» **Written task**
Up to and including the line that contains "7.4, mat='banana', fold=.16)", repeat each line of the data exactly, starting from the first.

» **Recorded information**

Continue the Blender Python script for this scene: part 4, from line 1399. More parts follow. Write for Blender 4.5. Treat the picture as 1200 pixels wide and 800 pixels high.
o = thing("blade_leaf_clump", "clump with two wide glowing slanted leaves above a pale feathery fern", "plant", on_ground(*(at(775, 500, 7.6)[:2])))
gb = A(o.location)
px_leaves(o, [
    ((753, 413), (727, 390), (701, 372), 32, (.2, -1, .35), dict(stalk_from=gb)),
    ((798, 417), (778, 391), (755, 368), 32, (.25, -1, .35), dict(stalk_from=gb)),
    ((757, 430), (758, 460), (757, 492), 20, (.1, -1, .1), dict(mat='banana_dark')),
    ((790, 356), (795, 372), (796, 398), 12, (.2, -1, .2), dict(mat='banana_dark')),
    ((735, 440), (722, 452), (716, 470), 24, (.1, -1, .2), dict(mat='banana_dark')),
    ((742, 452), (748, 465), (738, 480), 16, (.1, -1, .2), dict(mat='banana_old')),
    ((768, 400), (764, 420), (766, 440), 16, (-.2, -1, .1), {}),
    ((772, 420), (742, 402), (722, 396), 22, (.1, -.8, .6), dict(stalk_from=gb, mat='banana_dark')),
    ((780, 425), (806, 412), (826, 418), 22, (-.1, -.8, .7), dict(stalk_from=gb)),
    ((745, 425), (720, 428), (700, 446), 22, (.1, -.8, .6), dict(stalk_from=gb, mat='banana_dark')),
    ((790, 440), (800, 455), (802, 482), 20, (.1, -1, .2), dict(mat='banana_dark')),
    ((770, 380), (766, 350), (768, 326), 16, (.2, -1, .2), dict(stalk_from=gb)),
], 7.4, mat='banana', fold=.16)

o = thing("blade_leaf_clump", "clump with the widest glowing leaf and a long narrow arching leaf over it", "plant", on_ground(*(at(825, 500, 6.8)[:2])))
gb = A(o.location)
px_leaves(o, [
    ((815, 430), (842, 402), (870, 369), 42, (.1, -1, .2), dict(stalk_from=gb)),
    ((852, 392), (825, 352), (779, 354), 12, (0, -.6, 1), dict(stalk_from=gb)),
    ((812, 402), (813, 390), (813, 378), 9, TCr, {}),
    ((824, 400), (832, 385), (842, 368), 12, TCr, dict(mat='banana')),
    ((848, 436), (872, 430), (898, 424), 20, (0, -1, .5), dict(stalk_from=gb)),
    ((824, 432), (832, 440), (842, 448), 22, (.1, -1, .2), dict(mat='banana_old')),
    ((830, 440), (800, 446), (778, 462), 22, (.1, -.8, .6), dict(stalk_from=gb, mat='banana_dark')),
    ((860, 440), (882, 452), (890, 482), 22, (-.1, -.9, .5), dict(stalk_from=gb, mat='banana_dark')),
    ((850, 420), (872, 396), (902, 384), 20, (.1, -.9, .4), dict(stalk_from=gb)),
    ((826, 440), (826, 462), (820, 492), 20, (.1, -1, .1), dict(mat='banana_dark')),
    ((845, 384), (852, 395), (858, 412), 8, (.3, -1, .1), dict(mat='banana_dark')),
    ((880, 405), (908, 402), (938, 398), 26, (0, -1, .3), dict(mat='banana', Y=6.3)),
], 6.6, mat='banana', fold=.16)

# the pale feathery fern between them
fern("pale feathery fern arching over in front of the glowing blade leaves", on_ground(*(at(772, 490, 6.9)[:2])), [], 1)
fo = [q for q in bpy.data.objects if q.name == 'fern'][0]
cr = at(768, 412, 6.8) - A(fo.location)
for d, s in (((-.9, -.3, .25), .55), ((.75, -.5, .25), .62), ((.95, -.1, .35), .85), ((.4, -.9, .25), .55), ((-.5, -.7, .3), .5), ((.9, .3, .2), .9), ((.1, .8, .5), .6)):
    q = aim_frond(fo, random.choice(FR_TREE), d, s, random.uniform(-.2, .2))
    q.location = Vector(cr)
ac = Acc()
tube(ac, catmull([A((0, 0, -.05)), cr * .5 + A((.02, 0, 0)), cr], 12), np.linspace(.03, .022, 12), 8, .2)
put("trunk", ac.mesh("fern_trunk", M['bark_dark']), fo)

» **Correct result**
Continue the Blender Python script for this scene: part 4, from line 1399. More parts follow. Write for Blender 4.5. Treat the picture as 1200 pixels wide and 800 pixels high.
o = thing("blade_leaf_clump", "clump with two wide glowing slanted leaves above a pale feathery fern", "plant", on_ground(*(at(775, 500, 7.6)[:2])))
gb = A(o.location)
px_leaves(o, [
    ((753, 413), (727, 390), (701, 372), 32, (.2, -1, .35), dict(stalk_from=gb)),
    ((798, 417), (778, 391), (755, 368), 32, (.25, -1, .35), dict(stalk_from=gb)),
    ((757, 430), (758, 460), (757, 492), 20, (.1, -1, .1), dict(mat='banana_dark')),
    ((790, 356), (795, 372), (796, 398), 12, (.2, -1, .2), dict(mat='banana_dark')),
    ((735, 440), (722, 452), (716, 470), 24, (.1, -1, .2), dict(mat='banana_dark')),
    ((742, 452), (748, 465), (738, 480), 16, (.1, -1, .2), dict(mat='banana_old')),
    ((768, 400), (764, 420), (766, 440), 16, (-.2, -1, .1), {}),
    ((772, 420), (742, 402), (722, 396), 22, (.1, -.8, .6), dict(stalk_from=gb, mat='banana_dark')),
    ((780, 425), (806, 412), (826, 418), 22, (-.1, -.8, .7), dict(stalk_from=gb)),
    ((745, 425), (720, 428), (700, 446), 22, (.1, -.8, .6), dict(stalk_from=gb, mat='banana_dark')),
    ((790, 440), (800, 455), (802, 482), 20, (.1, -1, .2), dict(mat='banana_dark')),
    ((770, 380), (766, 350), (768, 326), 16, (.2, -1, .2), dict(stalk_from=gb)),
], 7.4, mat='banana', fold=.16)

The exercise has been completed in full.